Carbon-Isotope Chemostratigraphy of the Yellow Cat Member of the Cretaceous Cedar Mountain Formation, Utah

Abstract:

Paleosols and lacustrine sediments of the Yellow Cat Member (YCM), Cedar Mountain Formation (CMF), Eastern Utah were collected at the “Lake Madsen” (a dominantly lacustrine section) and Doelling’s Bowl (a mixed lacustrine/ palustrine/ paleosol section) and analyzed for bulk organic carbon isotopes (δ¹³C_org) . The YCM is thought to span the Barremian to Aptian based on dinosaur faunal assemblages. Correlation with distinct carbon isotope excursions (CIE) specifically those associated with the Selli Event or OAE 1a would allow insight into the response of terrestrial ecosystems to C-cycle perturbations during the Aptian, and may improve chronostratigraphy.

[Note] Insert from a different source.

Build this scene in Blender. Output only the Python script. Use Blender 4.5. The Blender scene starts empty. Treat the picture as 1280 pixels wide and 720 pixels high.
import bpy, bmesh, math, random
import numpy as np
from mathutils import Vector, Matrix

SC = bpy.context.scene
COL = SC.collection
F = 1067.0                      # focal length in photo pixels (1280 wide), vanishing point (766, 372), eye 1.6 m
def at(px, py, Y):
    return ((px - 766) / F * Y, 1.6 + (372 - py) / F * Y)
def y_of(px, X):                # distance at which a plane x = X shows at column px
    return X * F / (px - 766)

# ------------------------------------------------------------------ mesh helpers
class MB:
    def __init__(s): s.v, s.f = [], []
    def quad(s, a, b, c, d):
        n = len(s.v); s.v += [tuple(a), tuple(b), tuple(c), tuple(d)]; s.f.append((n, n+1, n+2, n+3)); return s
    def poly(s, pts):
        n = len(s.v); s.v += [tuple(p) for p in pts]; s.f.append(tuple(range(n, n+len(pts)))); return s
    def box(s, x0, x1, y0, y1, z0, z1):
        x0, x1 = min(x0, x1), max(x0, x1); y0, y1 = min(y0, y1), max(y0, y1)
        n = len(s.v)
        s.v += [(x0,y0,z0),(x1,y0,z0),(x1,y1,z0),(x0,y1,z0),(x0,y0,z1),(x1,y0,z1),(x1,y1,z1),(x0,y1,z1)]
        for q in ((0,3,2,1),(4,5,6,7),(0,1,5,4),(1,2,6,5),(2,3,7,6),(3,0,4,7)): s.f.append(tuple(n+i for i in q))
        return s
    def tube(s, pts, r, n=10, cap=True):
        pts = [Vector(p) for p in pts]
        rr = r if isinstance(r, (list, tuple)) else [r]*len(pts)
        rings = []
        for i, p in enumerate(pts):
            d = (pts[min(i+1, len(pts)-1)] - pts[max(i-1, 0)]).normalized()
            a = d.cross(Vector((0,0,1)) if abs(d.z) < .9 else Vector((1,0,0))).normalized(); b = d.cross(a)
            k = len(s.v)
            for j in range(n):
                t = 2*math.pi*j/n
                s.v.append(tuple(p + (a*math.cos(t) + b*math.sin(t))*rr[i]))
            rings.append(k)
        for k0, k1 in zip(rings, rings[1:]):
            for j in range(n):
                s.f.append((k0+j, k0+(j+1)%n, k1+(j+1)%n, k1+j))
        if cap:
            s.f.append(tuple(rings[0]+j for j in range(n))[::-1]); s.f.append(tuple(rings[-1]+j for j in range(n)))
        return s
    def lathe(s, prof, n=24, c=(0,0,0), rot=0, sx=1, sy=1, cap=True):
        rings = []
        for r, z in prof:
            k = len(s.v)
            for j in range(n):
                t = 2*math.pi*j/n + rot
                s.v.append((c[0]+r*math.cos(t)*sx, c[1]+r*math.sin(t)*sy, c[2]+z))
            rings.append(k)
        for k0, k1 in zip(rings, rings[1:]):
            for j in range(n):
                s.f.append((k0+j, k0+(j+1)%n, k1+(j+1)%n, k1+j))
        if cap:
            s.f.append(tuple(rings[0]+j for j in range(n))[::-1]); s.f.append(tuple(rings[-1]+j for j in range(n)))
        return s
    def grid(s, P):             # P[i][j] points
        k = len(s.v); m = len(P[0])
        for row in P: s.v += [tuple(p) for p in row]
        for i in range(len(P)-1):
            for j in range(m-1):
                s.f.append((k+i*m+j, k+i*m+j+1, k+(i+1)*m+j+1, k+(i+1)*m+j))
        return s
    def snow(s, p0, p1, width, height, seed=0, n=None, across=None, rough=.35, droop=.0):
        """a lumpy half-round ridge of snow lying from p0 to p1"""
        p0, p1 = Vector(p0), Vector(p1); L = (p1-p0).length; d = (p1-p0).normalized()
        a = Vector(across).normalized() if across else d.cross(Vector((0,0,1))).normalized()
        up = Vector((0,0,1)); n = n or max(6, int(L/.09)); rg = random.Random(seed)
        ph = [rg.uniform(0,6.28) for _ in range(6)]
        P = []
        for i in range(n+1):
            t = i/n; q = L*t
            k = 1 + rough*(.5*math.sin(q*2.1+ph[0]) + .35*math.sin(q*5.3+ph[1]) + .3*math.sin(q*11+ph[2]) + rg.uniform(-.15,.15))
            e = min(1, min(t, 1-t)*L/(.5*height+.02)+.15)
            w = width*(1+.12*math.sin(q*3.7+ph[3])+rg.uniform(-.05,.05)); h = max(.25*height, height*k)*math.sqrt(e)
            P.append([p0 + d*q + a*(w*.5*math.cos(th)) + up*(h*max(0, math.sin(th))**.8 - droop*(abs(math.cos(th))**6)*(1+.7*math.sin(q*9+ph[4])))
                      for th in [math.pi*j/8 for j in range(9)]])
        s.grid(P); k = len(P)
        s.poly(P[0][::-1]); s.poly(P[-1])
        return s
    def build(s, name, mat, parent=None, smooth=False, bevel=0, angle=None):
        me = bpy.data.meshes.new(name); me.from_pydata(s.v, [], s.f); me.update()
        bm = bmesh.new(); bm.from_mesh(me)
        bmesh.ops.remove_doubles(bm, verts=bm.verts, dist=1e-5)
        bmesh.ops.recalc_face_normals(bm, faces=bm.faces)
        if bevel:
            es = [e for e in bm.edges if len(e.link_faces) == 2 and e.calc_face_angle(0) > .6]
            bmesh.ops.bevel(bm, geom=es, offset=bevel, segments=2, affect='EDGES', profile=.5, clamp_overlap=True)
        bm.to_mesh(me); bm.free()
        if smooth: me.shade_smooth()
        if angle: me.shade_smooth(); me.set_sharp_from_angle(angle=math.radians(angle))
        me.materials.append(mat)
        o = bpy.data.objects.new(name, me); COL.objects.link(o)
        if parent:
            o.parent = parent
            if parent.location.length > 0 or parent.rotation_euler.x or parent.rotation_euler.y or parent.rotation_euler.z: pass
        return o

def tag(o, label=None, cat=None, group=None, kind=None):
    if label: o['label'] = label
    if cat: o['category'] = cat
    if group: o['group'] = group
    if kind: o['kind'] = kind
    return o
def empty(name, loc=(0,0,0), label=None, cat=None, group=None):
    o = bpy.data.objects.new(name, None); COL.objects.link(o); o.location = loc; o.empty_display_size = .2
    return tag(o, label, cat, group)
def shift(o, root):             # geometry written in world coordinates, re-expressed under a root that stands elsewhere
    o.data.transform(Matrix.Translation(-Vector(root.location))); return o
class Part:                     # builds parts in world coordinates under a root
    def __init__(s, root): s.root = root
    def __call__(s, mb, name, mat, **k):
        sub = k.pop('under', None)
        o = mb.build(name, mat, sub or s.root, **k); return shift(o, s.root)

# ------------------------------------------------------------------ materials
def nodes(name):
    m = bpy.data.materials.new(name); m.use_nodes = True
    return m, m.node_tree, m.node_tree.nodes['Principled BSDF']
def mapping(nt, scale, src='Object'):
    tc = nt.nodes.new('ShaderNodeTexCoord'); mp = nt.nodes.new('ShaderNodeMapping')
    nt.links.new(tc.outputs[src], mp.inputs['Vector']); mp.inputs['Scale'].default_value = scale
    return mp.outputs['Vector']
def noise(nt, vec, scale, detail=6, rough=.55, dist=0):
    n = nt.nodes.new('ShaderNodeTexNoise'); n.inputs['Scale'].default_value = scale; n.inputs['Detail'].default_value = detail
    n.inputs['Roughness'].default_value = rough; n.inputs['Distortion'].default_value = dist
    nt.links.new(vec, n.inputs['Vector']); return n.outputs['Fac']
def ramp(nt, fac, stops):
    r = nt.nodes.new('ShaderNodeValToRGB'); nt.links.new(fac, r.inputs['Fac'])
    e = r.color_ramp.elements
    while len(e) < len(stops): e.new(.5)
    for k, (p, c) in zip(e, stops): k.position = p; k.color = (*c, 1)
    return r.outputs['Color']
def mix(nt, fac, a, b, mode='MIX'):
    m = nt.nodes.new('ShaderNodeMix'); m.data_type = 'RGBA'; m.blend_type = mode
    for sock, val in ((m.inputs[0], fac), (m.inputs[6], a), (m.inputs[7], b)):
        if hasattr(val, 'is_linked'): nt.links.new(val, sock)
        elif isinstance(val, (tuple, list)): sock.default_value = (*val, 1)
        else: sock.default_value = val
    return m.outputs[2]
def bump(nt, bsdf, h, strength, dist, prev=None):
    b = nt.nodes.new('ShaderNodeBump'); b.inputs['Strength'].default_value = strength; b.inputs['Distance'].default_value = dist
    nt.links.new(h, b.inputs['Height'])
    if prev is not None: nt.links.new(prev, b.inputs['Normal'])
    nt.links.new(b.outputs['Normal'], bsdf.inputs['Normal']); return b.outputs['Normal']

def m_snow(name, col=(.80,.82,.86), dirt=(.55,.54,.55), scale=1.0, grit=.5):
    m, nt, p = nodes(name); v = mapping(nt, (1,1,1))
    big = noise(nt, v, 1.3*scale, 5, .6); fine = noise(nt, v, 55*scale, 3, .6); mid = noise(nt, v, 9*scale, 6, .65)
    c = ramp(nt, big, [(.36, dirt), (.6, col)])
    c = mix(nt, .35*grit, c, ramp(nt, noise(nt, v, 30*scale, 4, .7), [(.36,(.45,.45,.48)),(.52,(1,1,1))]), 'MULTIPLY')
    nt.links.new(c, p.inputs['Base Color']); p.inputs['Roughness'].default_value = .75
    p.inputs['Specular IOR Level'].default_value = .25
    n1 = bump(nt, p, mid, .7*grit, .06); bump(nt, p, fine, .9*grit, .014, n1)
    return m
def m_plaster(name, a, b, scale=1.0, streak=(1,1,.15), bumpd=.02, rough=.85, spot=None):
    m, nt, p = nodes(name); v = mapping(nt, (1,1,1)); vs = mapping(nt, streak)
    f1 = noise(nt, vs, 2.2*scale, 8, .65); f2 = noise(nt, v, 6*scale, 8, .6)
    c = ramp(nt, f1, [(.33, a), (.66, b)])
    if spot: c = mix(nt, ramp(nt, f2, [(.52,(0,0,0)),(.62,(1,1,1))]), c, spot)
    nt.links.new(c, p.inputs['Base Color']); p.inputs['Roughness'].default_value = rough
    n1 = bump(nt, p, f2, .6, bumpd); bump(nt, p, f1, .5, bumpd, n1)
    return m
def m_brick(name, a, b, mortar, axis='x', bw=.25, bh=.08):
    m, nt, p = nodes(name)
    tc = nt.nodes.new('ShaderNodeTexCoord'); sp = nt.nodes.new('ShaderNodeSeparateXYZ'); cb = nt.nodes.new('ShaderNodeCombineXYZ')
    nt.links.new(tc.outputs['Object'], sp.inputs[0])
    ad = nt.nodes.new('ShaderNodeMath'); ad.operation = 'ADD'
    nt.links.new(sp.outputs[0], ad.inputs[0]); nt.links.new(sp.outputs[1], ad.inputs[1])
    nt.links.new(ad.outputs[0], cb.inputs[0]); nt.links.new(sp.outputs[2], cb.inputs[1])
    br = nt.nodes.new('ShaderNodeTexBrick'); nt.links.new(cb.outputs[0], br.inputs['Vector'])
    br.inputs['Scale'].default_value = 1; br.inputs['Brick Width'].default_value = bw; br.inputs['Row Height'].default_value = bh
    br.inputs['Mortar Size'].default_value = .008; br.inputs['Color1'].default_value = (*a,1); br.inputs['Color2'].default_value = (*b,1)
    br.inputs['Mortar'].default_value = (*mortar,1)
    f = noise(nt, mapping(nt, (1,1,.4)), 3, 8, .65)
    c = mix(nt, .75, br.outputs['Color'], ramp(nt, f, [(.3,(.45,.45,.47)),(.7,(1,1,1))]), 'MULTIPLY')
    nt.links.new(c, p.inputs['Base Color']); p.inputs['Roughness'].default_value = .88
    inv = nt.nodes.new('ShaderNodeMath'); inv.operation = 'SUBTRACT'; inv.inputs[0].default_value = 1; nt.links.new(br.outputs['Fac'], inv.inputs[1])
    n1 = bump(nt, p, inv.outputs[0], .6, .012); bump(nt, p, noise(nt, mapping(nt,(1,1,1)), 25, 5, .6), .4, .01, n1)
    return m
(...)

Lake Madsen data ranges between a minimum of -28.5‰ and a maximum of -21.4‰ with an average of ~ -25‰ and shows a stepped negative isotope excursion of -3‰., with three distinct negative steps starting ~ 7.5 m above the Jurassic Morrison Formation and an intervening large positive excursion ~ 4.5 m from the base of the Poison Strip Sandstone (~119Ma) Member of the CMF. Doelling’s Bowl data spans a longer vertical distance and ranges from a minimum of -29.0‰ to a maximum of -25.7‰, averages -27.7‰ and is somewhat cyclic in nature. δ¹³C_org chemostratigraphic profile for Doelling’s Bowl poorly correlates to the Lake Madsen section, likely due to recycling of organic C and wet/dry cycles of the palustrine environment. Correlation of the Lake Madsen section to marine δ¹³C_CO3 curve from Cismon Valley of the southern Alps indicates the lower Aptian C-isotope excursions C1 to C6, with the distinctive C3 negative CIE occur at the top of the Yellow Cat Member, therefore documenting a terrestrial manifestation of the CIE associated with OAE1a – Selli Event. This suggests the age of the majority of the Yellow Cat Member is Barremian to lower Aptian and the Barremian-Aptian boundary occurs at the top of the Member ~ 25cm below the base of the Poison Strip Sandstone. Further isotopic analysis of vertebrate fossils in addition to other proxies may help determine if these excursions are correlated to changes in paleoenvironment, paleoclimate and paleoecology.